Today, January 26th is Australia Day, when we Aussies celebrate the arrival of Captain Arthur Phillip, in Botany Bay in 1788 with the first fleet of settlers and convicts .
In Australia it’s a public holiday, a day for barbecues and citizenship ceremonies and concerts and in some cases, a memorial for all that we've taken from the Aborigines.
This afternoon our family attended a citizenship ceremony here in Townsville where we saw 37 Townsvillians become new Australian citizens. It’s a rather moving ceremony and each new Aussie is presented with a certificate as well an Aussie flag, a jar of Vegemite and native Australian shrubs.
After this, we attended a free Paul Kelly concert, courtesy of Townsville City Council. I love Paul Kelly. His ballads tell such wonderfully, evocative stories and his rock is really groovy, so it was a great afternoon!

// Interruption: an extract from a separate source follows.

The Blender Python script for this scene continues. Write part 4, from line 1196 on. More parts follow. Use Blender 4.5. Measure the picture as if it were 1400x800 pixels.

And what are we having for dinner? Barbecued sausages of course!
2 comments:
Here in Tasmania, you would barely know it is Australia Day. I think it is because we are an island apart. We are separate, but together with the mainland and maybe more than a little parochial!! Sometimes I find it hard to be enthusiastic about the country we have become lately. Lucky you, Paul Kelly!!! He is a poet who sings!!!
That's interesting. I often wondered if Tasmanians felt separated by more than a stretch of water.
Paul Kelly writes beautiful poetry. He sang an amazing song yesterday about coming home from a day spent visiting cousins in the country. The children are asleep on the back seat, snug and tight, Mum and Dad in front. Young Paul is woken by something, maybe a song on the radio, or a truck rushing past and he sees that his Mum is crying. He can't hear what his parents are talking about, but in the glow of headlights he sees tears glistening on his father's cheek. He prays that his family will be safe. That was when he still believed.
I gasp at the power and pathos and simplicity. Pure genius.